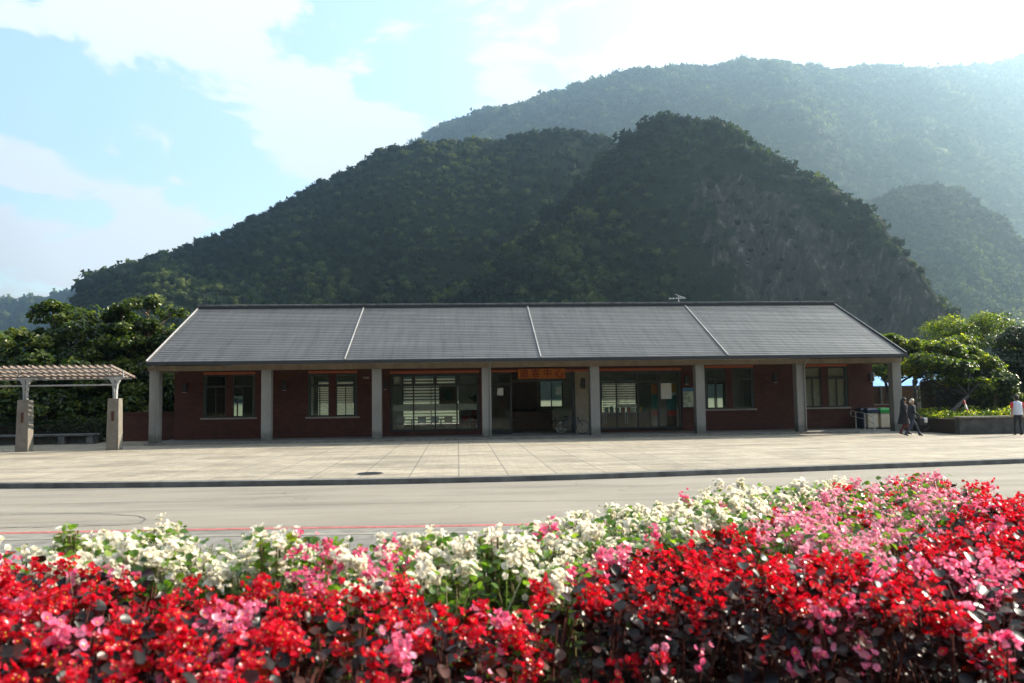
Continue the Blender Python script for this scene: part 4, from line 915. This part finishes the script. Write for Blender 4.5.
# planter wall and ground cover
pw = empty('planter_wall', (24, 34.4, 0), 'low dark stone planter wall with a pale top running to the right edge', 'wall')
box('stonework', M['dark_stone'], pw, 22.4, 34.3, 0, 40, 34.65, .72); box('coping', M['kerb_light'], pw, 22.35, 34.24, .722, 40, 34.72, .80, bevel=.01)
b = MB(); b.box(22.4, 34.655, 0, 40, 44.0, .66); o = b.build('planter_soil', M['soil']); o['kind'] = 'structure'
n = 16000; P = np.stack([rng.uniform(22.5, 34, n), rng.uniform(34.6, 39.5, n), np.zeros(n)], 1); P[:, 2] = .70+rng.uniform(0, 1, n)*(.12+.42*np.clip(fbm(P[:, 0]*1.2, P[:, 1]*1.2, 6, 3)+.3, 0, 1))
o = leaves('ground_cover', P, np.tile([[0, 0, 1.]], (n, 1)), .13*rng.uniform(.6, 1.3, n), M['leaf_lite'], None, np.clip(.45+fbm(P[:, 0]*2, P[:, 1]*2, 8, 3)+rng.normal(0, .3, n), 0, 1)); tag(o, 'low yellow-green ground cover along the top of the planter wall', 'ground cover', kind='stuff')
# stepped stone seats left of the planter
for k, (x0, x1, y, z, lab) in enumerate(((21.9, 23.1, 37.6, .45, 'dark stone seat between the walking pair and the planter wall'), (22.6, 24.6, 40.6, .62, 'second dark stone seat set behind the nearer one'))):
    r_ = empty('stone_bench', (x0+.8, y, 0), lab, 'bench', 'stone seats beside the planter')
    box('seat', M['kerb_light'] if k else M['kerb_dark'], r_, x0, y, z-.08, x1, y+.5, z, bevel=.01)
    for x in (x0+.1, x1-.3): box('leg', M['kerb_dark'], r_, x, y+.05, 0, x+.2, y+.45, z-.08)
# striped stake in the bed
sk = empty('striped_stake', (25.4, 37, .6), 'leaning white and red stake stuck in the planted bed', 'stake')
A = Vector(at(970, 418, 35.6)); B = Vector(at(963.5, 400, 35.8)); A.z = .66
for k in range(4):
    b = MB(); b.bar(A.lerp(B, k/4), A.lerp(B, (k+1)/4), .075, .075); b.build('band', M['paper'] if k % 2 == 0 else M['red_panel'], sk)
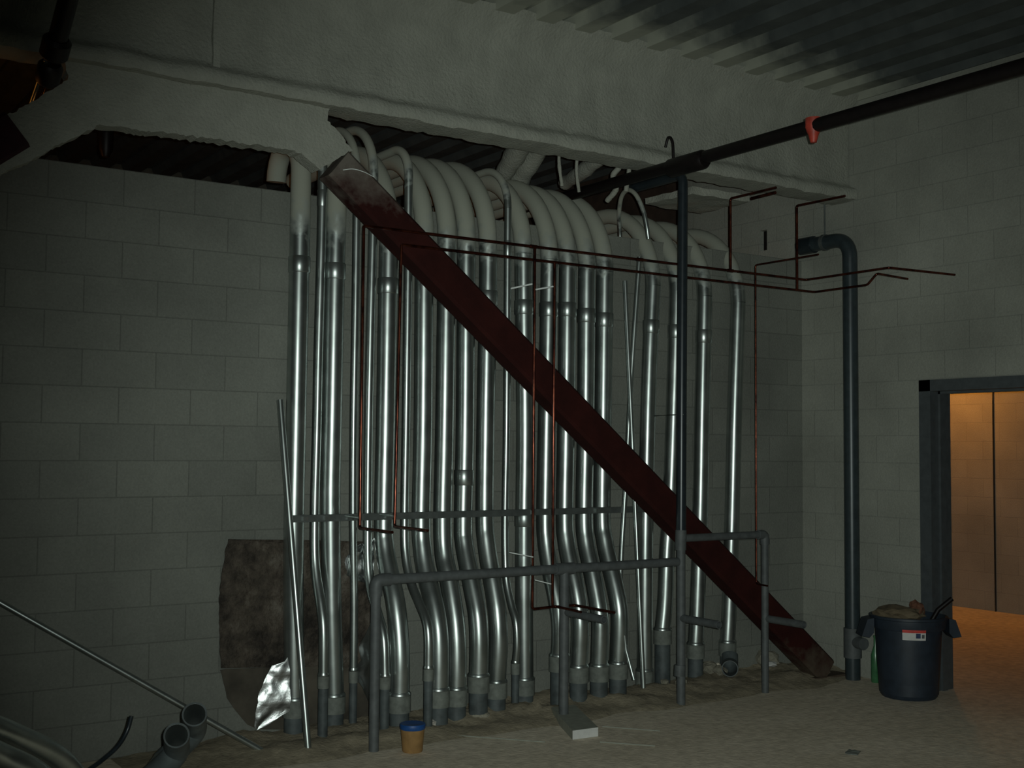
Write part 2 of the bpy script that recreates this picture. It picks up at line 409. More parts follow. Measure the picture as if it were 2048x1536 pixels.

● **Directive**
All of the entries above should be duplicated exactly, except for the pictures.

● **Finished task**
Continue the Blender Python script for this scene: part 4, from line 915. This part finishes the script. Write for Blender 4.5.
# planter wall and ground cover
pw = empty('planter_wall', (24, 34.4, 0), 'low dark stone planter wall with a pale top running to the right edge', 'wall')
box('stonework', M['dark_stone'], pw, 22.4, 34.3, 0, 40, 34.65, .72); box('coping', M['kerb_light'], pw, 22.35, 34.24, .722, 40, 34.72, .80, bevel=.01)
b = MB(); b.box(22.4, 34.655, 0, 40, 44.0, .66); o = b.build('planter_soil', M['soil']); o['kind'] = 'structure'
n = 16000; P = np.stack([rng.uniform(22.5, 34, n), rng.uniform(34.6, 39.5, n), np.zeros(n)], 1); P[:, 2] = .70+rng.uniform(0, 1, n)*(.12+.42*np.clip(fbm(P[:, 0]*1.2, P[:, 1]*1.2, 6, 3)+.3, 0, 1))
o = leaves('ground_cover', P, np.tile([[0, 0, 1.]], (n, 1)), .13*rng.uniform(.6, 1.3, n), M['leaf_lite'], None, np.clip(.45+fbm(P[:, 0]*2, P[:, 1]*2, 8, 3)+rng.normal(0, .3, n), 0, 1)); tag(o, 'low yellow-green ground cover along the top of the planter wall', 'ground cover', kind='stuff')
# stepped stone seats left of the planter
for k, (x0, x1, y, z, lab) in enumerate(((21.9, 23.1, 37.6, .45, 'dark stone seat between the walking pair and the planter wall'), (22.6, 24.6, 40.6, .62, 'second dark stone seat set behind the nearer one'))):
    r_ = empty('stone_bench', (x0+.8, y, 0), lab, 'bench', 'stone seats beside the planter')
    box('seat', M['kerb_light'] if k else M['kerb_dark'], r_, x0, y, z-.08, x1, y+.5, z, bevel=.01)
    for x in (x0+.1, x1-.3): box('leg', M['kerb_dark'], r_, x, y+.05, 0, x+.2, y+.45, z-.08)
# striped stake in the bed
sk = empty('striped_stake', (25.4, 37, .6), 'leaning white and red stake stuck in the planted bed', 'stake')
A = Vector(at(970, 418, 35.6)); B = Vector(at(963.5, 400, 35.8)); A.z = .66
for k in range(4):
    b = MB(); b.bar(A.lerp(B, k/4), A.lerp(B, (k+1)/4), .075, .075); b.build('band', M['paper'] if k % 2 == 0 else M['red_panel'], sk)
Write part 2 of the bpy script that recreates this picture. It picks up at line 409. More parts follow. Measure the picture as if it were 2048x1536 pixels.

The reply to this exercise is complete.